Num dia de domingo
Não era carnaval, mas o povo foi para a praça. Muitos de nós levávamos ainda muitas feridas abertas, que escondíamos atrás de um silêncio ensurdecedor. Mas não há vazio que não possa ser preenchido. Precisávamos de um momento. Talvez ainda precisássemos de muito mais, mas aquele encontro era imprescindível. Foi como tinha que ser. Ela chegou, ainda estava com um pouco de preguiça, mas se permitiu ser e estar. Levou com ela um pote com pequenas partículas do dourado do sol. Sem pudor, se vestiu de astro-rainha. Recuperou parte do brilho radioso que sempre a acompanhou. Fez brincadeiras e foi espalhando um pouco do brilho que tinha em mãos com todos nós. Também jogou um pouco no ar e levou sua luminosidade para alguns metros mais longe. Abriu-se um sorriso.
Eu a vi abraçar muita gente. Gente de todo canto, gente de todo jeito, gente de toda cor, gente de toda forma. Emprestava, generosamente, um pouco do seu brilho a todos que envolvia com seus braços. Ria-se disso, dizendo que a outra pessoa saía suja do abraço. Mal sabia que elas eram iluminadas. Os tambores foram chegando e entrando em forma. Nos postamos diante deles. Ouvíamos sua vibração e ela fazia nossas células cansadas vibrarem junto. Acordou sentimentos que estavam há muito tempo sufocados pelo ar pesado, pela nuvem densa e triste que pairava sobre todos. Havia uma troca de energia que nos levava para outro canto. Estava de olhos fechados, mas via o calor das batidas ritmadas. De repente, formou-se uma roda. Senti ela me puxar pelo braço. “Vamos!” Fui. Nos juntamos à ciranda. Redescobrimos a brincadeira de roda. Redescobrimos o gosto e o sabor da festa.
As mãos se soltaram e voltamos a rodear os tambores. No dia abafado e quente, os corpos suavam até encharcar os cabelos e buscávamos abrigos nas sombras das árvores, onde encontrávamos frescor. Foi quando os céus nos presentearam com um pé de vento, que, pelos meus cálculos, durou alguns minutos. Gentilmente, a brisa roubou de nós um pouco do brilho e fez cair lentamente folhas de árvore em trajetórias fluidas, jogando sobre nós um confete natural. O brilho levado pelo vento não fez falta. Porque àquela altura, já estávamos emitindo nossa própria luz.

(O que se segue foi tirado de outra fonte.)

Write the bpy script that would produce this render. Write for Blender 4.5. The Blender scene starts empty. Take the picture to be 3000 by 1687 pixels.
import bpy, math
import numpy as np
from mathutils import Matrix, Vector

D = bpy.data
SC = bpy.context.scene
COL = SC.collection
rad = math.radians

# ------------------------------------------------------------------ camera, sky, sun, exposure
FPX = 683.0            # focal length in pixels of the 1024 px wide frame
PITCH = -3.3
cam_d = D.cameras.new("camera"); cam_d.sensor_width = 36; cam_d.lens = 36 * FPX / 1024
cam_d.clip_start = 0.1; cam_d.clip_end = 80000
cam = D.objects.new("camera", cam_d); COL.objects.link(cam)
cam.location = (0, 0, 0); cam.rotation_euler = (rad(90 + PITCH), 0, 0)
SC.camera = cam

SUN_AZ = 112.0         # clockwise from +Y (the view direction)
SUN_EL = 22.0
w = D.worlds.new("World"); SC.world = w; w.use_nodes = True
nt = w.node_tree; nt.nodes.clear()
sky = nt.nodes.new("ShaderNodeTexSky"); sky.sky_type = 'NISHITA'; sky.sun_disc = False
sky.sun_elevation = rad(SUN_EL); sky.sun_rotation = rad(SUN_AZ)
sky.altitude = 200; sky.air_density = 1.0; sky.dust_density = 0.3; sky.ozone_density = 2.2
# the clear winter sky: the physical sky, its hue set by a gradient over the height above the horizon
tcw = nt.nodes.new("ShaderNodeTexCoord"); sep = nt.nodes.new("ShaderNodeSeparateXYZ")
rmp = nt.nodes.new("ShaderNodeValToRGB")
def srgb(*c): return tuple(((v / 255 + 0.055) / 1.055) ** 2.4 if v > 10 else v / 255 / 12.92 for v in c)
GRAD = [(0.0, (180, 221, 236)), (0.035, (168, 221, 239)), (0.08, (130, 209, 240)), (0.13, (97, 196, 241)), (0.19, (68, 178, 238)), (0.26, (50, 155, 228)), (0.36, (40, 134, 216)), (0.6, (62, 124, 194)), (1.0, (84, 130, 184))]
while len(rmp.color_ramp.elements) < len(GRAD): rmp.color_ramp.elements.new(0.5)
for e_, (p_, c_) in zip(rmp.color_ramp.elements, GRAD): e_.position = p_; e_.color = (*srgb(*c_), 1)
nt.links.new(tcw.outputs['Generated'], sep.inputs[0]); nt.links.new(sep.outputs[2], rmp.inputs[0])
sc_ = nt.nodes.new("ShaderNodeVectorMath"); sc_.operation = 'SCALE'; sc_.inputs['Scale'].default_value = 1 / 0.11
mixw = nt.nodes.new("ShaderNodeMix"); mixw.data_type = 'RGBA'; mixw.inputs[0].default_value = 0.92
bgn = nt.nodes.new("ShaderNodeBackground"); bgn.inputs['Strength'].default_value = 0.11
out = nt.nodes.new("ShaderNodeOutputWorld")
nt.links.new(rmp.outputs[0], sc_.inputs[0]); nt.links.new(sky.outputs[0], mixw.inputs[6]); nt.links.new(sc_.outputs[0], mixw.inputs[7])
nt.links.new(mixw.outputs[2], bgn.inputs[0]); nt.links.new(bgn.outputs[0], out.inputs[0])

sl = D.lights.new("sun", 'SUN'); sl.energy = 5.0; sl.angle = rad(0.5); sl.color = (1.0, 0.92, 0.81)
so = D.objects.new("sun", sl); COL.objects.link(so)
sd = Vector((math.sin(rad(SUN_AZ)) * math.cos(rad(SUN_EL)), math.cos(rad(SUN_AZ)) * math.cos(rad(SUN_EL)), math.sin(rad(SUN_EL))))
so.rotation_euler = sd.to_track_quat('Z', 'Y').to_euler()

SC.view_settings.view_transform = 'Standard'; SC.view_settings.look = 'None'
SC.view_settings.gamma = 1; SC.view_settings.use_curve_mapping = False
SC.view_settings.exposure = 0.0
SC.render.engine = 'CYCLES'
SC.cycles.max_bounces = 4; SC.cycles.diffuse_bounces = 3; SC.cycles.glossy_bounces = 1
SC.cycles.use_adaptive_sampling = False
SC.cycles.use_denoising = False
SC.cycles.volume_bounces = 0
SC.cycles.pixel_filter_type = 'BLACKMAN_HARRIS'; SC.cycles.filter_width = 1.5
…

Seguimos cantando, dançando, encontrando pessoas, conhecendo outras. A paleta cinza que poluía o olhar há algum tempo foi se dissipando. A energia daquele carnaval fora de época nos fez voltar a ver vida, a interagir com esse mistério, a despertar de toda e qualquer dureza alienante do cotidiano. Ela nos alimentou e matou uma sede que durou tempo demais.
Quando cheguei em casa, ainda tinha pedaços de sol na minha pele. Sorri sozinho, enquanto cantarolava, “Santa Clara clareou e quando aqui chegar vai clarear”. Enquanto soubermos o valor da festa, do compartilhar esse momento, vamos estar esperando para rever essa luz, esse momento do povo. Juntos. Abraçados. Alegres. Pelas praças e pelas ruas da cidade. Continuamos cientes de que nada será como antes. Mas vai resistir em nossos corpos um gosto do sol que dividimos.